📓 Deadly book in real history
There is a popular plot device in world literature: a book, after reading which, people either die, or lose their mind, or commit suicide. This isn’t an original plot device. It’s in fact so unoriginal that it was already the subject of parodies by the beginning of the XX century. An example of this is “The Blast of the Book”, a short story by G. K. Chesterton. It’s easy to guess the roots of this plotline: most writers are pretty chuffed by the idea that writing something is magical, that the written word can move mountains and lay whole kingdoms to dust. That and kill people, of course. Usually though these statements are used as a metaphor. For example “Mein Kampf” could be called a book that took many lives, but only metaphorically. Could something like this happen literally though?
At first glance, it’s a rather silly question. Of course not. Carpets can’t fly, houses are not made of gingerbread and books can’t kill people. History, however, does have a place for books with a rather somber reputation.
Perhaps the most famous deadly book is a novel by Johann Wolfgang von Goethe called “The Sorrows of Young Werther”. The plot is pretty straightforward: a sentimental young man falls in love with a young girl but she marries another. The young man is unable to bear the burden of his sorrows and he kills himself. You might say that’s all pretty dark, but nothing unusual. Well, that may be the case for a contemporary reader. However, it had the effect of an atomic bomb in European society of the time. All across Europe, young men were inspired by Werther’s act and proceeded to shoot themselves. The number was so huge that contemporaries compared the book to a deadly wind. There was a whole suicidal epidemic in Europe for decades. It affected German-speaking nations the most. Attitudes towards the book became rather mystical. When Napoleon was a general, he issued a separate order to ban the book within his army. Several countries banned its publication.
As it often happens, the book was largely autobiographical. When Goethe was a young man, he suffered from a strong unrequited love towards a young girl called Charlotte, like the heroine of his novel. His friend’s suicide had a major impact on him and he contemplated ending his own life. Things worked out in a much less tidy and romantic fashion though: like the main character of “The Ring”, he pushed many people towards death while escaping it himself.

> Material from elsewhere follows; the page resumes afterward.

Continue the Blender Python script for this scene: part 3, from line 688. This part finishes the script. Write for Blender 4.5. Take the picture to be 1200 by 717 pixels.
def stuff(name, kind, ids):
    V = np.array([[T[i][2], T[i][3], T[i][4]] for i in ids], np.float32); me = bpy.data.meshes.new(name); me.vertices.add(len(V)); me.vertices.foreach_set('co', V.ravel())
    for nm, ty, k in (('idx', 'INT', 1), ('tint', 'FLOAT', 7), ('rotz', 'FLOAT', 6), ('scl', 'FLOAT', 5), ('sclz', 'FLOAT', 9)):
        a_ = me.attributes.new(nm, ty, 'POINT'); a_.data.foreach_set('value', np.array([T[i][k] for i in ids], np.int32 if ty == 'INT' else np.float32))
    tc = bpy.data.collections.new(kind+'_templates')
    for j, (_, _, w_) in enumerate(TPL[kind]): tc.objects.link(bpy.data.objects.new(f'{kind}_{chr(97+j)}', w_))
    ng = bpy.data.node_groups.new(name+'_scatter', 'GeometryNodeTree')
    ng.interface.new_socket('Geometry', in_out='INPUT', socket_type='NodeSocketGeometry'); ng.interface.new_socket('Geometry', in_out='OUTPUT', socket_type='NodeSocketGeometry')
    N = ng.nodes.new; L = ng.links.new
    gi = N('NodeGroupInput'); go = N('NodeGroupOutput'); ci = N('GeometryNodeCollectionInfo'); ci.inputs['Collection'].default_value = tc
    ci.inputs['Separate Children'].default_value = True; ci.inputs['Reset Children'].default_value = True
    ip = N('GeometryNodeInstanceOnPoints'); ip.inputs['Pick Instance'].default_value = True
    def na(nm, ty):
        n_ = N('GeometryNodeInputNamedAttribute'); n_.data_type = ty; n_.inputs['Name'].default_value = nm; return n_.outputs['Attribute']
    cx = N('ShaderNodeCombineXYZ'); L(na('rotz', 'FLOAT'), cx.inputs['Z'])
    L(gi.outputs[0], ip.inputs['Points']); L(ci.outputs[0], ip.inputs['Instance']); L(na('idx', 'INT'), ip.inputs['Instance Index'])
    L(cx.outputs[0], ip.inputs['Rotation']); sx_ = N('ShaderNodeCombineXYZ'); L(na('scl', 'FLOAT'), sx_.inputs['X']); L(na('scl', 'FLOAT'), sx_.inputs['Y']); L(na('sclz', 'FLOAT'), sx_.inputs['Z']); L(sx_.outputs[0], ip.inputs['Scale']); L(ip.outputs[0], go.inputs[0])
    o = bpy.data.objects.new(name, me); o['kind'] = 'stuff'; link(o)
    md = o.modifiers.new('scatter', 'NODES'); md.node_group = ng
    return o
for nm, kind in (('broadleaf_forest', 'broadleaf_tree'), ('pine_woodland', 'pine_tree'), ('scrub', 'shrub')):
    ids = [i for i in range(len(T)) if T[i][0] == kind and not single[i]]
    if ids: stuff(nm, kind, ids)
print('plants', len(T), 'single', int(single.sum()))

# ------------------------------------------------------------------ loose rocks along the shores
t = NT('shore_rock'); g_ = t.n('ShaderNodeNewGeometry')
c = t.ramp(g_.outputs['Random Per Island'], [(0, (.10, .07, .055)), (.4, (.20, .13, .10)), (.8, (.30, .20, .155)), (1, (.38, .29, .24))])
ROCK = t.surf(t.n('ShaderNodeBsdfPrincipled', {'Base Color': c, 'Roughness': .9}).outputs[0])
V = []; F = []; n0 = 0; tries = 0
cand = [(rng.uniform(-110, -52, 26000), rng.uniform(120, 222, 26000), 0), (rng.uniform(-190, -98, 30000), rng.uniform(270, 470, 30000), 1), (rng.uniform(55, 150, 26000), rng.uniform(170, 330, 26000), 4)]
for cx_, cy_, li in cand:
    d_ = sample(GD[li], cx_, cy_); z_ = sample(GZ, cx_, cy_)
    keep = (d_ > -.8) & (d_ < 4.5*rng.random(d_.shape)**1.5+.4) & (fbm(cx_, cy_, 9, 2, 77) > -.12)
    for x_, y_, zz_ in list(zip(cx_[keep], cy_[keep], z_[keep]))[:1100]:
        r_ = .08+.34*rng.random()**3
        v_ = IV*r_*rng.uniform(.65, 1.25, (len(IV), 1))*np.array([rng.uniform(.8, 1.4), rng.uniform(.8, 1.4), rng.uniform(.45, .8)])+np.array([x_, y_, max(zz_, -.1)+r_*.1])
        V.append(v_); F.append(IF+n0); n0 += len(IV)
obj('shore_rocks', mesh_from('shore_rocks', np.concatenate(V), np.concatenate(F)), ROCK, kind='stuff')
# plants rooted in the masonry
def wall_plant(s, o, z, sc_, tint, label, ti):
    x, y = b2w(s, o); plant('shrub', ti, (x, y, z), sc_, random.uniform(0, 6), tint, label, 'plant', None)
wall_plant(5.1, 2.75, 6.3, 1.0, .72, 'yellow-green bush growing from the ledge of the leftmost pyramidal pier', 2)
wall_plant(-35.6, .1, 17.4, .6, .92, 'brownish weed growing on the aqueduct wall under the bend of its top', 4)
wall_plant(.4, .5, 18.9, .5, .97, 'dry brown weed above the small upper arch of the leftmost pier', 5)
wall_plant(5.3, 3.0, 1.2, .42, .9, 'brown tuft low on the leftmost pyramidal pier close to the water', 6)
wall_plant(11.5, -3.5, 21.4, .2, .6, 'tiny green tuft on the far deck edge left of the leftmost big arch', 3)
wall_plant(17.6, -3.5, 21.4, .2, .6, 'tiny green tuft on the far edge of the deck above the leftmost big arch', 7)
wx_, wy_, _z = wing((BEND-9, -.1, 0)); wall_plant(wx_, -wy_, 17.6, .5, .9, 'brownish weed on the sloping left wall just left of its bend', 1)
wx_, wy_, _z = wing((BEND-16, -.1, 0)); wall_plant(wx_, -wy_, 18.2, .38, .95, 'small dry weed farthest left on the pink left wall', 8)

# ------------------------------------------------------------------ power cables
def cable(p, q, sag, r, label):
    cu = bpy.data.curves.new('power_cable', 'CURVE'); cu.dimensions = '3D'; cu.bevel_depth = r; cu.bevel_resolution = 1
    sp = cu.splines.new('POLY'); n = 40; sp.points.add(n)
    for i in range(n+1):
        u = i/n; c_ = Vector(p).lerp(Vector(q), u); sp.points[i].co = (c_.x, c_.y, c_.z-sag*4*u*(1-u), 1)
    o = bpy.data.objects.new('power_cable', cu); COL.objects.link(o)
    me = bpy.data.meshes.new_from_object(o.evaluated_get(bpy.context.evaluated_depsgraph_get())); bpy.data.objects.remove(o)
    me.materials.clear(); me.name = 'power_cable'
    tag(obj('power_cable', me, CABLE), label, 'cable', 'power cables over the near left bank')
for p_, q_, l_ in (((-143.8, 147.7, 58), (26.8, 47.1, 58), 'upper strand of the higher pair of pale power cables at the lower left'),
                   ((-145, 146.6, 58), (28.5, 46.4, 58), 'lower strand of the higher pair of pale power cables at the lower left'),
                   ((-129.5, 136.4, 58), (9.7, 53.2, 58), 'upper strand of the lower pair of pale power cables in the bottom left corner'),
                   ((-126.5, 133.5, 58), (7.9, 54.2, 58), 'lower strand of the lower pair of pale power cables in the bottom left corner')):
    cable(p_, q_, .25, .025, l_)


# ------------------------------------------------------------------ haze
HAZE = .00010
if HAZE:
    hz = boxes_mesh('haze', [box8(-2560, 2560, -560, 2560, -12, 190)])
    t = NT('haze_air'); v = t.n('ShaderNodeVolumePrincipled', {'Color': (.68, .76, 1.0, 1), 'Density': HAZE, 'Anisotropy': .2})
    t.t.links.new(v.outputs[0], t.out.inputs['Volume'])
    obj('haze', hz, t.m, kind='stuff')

Of course, the novel wasn’t filled with any NLP or psychocoding or black magic. It’s just that when the reader was in a similar situation to the protagonist, he strongly identified with him. And, for young people, this obviously wasn’t a rare occurrence. So the reader mistook Werther’s action for a logical or even appropriate one. Much later, in the XX century, suicidologists would call this copycat suicide phenomenon the “Werther effect”. So if you haven’t read this book and want to – don’t worry. It won’t make you contemplate suicide, same as “What is to be done?” won’t turn you into a revolutionary. It’s just that each time period has its own overarching ideas and literary devices that don’t necessarily work as well on future generations.
Russia actually saw a similar “suicide epidemic” after the publication of “Poor Lisa”, a novel by Nikolay Karamazin. In the novel, a young peasant girl has a brief affair with an aristocrat, only to later discover that he left her to marry a wealthy widow. Heartbroken, she drowns herself in the lake they often walked past. This novel is currently on the school curriculum, yet it cause a true epidemic among young women and girls reading it in 1792.